Thomas Frank has a good piece today about my favorite topic, the difference between the public’s overwhelming support for the stimulus package and the punditry’s contention that the last three weeks have doomed the once-promising Obama administration:
It is always a disappointment to turn from forthright consideration of some subject — whether from the left or the right, a poet or a plumber — to the Beltway version, in which the only aspects of the issue that matter are the effects it will have on the fortunes of the two parties and the various men in power. Today, though, with the nation facing the deepest economic crisis in decades, there is something particularly perverse about the Washington way.
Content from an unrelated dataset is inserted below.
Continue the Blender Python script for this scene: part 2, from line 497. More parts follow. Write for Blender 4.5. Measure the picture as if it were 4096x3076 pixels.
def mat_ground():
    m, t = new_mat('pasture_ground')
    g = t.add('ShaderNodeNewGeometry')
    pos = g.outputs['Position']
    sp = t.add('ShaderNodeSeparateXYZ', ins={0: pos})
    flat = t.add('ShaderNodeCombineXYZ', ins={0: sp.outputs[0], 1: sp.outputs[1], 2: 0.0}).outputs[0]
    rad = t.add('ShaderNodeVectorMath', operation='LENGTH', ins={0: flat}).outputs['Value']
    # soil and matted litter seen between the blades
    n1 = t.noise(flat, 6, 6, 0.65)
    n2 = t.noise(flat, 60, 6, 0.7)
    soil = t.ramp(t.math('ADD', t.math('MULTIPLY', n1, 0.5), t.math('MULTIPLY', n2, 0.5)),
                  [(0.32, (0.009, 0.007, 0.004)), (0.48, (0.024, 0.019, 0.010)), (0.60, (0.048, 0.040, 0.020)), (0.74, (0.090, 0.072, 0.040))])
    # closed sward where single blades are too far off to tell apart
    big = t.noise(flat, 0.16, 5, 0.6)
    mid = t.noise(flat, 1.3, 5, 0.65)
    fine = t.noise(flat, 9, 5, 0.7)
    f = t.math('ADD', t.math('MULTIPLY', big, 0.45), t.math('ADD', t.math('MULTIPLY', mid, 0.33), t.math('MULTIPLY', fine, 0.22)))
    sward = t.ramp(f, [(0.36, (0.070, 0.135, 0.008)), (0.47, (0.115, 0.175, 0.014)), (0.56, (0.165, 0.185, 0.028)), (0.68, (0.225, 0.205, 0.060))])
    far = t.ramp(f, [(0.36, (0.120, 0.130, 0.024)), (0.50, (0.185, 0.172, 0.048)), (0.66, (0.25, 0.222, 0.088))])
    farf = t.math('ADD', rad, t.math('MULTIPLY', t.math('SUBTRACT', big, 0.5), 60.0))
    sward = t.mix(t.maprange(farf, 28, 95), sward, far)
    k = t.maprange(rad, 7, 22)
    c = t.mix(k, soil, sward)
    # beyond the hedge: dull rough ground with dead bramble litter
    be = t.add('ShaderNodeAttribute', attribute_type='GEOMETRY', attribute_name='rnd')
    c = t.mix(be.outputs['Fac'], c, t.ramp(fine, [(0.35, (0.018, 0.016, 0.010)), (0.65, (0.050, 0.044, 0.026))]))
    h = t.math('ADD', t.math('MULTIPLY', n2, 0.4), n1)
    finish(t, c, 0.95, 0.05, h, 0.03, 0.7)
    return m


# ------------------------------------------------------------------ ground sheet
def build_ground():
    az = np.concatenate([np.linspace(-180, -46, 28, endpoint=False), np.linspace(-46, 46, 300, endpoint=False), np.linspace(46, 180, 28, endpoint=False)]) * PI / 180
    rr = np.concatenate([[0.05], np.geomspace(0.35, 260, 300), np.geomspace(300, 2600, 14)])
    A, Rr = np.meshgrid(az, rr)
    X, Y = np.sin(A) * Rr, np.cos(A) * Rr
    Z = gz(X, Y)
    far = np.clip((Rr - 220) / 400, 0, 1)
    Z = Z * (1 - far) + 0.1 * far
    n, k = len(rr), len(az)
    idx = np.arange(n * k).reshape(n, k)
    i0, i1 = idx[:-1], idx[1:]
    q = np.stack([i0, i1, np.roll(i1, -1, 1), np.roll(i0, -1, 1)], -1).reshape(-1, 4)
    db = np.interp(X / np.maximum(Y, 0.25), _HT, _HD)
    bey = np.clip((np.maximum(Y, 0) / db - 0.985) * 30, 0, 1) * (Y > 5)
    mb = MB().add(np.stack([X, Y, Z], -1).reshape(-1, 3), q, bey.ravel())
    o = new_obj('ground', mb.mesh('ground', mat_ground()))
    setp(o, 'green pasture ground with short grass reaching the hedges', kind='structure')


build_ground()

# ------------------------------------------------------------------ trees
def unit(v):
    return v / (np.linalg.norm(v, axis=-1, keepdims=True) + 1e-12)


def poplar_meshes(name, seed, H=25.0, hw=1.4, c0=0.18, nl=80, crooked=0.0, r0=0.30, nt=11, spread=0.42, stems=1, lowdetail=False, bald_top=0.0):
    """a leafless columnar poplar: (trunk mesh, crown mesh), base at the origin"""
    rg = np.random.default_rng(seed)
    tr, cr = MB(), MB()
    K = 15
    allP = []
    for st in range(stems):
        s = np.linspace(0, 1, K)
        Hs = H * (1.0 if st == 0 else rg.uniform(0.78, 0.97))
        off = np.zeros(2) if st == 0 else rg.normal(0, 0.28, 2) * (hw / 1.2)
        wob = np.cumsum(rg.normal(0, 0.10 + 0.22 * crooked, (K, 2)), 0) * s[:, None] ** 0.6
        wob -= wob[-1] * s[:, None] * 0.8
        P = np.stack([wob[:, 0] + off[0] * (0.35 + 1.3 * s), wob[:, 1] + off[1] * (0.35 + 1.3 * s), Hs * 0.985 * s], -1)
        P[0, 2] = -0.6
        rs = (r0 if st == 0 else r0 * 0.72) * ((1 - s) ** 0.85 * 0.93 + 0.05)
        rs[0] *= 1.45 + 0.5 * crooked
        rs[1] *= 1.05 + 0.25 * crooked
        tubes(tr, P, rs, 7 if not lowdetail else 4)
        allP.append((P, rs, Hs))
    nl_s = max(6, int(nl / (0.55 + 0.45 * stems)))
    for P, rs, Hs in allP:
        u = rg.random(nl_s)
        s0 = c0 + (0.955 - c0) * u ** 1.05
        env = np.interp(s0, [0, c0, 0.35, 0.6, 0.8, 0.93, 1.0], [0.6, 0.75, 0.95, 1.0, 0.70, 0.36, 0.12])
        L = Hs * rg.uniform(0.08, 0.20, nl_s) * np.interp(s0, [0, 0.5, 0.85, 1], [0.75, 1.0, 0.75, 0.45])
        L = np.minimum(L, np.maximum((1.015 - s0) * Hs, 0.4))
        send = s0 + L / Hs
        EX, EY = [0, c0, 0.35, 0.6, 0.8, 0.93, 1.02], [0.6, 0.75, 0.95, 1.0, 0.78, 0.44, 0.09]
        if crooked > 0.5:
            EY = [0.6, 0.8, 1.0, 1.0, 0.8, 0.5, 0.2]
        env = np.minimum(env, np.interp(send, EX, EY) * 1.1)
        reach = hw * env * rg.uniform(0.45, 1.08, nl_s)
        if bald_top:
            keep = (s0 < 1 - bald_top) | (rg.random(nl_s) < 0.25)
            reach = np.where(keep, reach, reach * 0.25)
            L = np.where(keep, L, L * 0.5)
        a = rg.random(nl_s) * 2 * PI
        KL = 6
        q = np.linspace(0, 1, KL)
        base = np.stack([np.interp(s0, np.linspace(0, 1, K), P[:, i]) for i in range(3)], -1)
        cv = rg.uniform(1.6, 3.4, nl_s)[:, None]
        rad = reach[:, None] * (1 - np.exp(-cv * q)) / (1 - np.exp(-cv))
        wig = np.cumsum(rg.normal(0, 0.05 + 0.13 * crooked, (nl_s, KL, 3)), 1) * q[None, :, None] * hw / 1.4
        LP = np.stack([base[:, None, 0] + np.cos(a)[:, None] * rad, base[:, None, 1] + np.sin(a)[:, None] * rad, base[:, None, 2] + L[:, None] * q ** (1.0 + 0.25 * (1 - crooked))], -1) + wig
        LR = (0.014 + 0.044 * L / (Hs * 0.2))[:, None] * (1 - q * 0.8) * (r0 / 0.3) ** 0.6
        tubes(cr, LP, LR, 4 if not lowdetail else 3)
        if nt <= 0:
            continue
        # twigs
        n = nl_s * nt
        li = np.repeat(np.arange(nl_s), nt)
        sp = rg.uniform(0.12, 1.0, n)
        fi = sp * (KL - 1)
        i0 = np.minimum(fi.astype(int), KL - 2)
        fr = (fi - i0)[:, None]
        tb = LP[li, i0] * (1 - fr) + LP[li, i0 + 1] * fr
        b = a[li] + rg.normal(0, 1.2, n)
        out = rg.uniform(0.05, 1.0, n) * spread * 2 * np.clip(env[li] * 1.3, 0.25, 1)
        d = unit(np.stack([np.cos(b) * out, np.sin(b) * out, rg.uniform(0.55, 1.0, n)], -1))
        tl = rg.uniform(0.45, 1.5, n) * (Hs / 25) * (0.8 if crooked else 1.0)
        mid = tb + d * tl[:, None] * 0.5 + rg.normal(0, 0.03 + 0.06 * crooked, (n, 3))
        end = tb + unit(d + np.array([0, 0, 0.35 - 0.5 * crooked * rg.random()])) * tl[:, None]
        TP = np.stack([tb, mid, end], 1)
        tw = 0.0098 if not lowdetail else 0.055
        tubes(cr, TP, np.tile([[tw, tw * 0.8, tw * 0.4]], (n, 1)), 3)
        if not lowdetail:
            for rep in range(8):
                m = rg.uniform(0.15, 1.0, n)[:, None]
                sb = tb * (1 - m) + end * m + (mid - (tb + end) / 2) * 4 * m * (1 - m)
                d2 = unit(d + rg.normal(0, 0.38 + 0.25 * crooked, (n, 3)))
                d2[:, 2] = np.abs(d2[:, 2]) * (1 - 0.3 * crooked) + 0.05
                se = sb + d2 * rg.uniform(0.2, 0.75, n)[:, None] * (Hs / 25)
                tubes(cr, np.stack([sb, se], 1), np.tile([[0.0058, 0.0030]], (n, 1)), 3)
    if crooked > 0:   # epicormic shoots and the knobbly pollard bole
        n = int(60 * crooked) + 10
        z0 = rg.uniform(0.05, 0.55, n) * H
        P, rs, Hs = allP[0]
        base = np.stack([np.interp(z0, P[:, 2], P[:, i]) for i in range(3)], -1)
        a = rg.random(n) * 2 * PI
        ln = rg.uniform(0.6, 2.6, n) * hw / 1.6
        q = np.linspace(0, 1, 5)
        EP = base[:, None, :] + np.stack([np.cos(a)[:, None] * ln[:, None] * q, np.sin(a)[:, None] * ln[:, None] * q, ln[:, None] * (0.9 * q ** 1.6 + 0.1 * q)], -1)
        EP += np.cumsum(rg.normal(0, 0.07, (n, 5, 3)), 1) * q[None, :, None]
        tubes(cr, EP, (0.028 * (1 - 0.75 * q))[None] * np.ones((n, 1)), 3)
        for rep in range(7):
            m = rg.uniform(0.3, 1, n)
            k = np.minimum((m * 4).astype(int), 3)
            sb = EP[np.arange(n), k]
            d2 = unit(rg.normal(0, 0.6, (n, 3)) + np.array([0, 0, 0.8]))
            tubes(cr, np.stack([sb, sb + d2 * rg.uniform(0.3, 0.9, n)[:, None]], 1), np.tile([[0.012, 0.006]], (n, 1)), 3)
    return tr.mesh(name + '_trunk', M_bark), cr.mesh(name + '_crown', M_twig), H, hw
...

We are watching industries crumble, Wall Street firms disappear, unemployment spike, and unprecedented government intervention. And our designated opinion leaders want to know: Is Obama up this week? Is he down? And is his leadership style more like Bill Clinton’s, or Abraham Lincoln’s?
Above all else stands the burning question of bipartisanship. Whatever else the politicians might say they’re about, our news analysts know that this is the true object of the nation’s desire, the topic to which those slippery presidential spokesmen need always to be dragged back.
When last week’s passage of the gigantic stimulus package is judged in this light, only one verdict is possible: Obama failed to deliver. He talked big about reaching out to Republicans, and yet he received only three votes from them in the Senate, and none in the House. Yes, the bill passed, but what a disaster!
Right on cue here’s some punditizing complete with one of our favorite lines:
[…]
It would have been hard to predict, as the stimulus debate began, that President Obama would end up losing more Democratic votes than gaining Republican ones.Republicans didn’t win the stimulus debate, but they managed to deflate Obama’s dream of bipartisan hand-holding, tarnish the stimulus as stuffed with lefty pork, and — to borrow a phrase from the inauguration — pick themselves up and dust themselves off.
“After the November elections the party was beat back and defenseless,” GOP strategist Ed Rollins told me. “I think this allows them to stay unified and will help rebuild their financial base. They at least have a pulse.”
Damn the opinion polls, full meme ahead!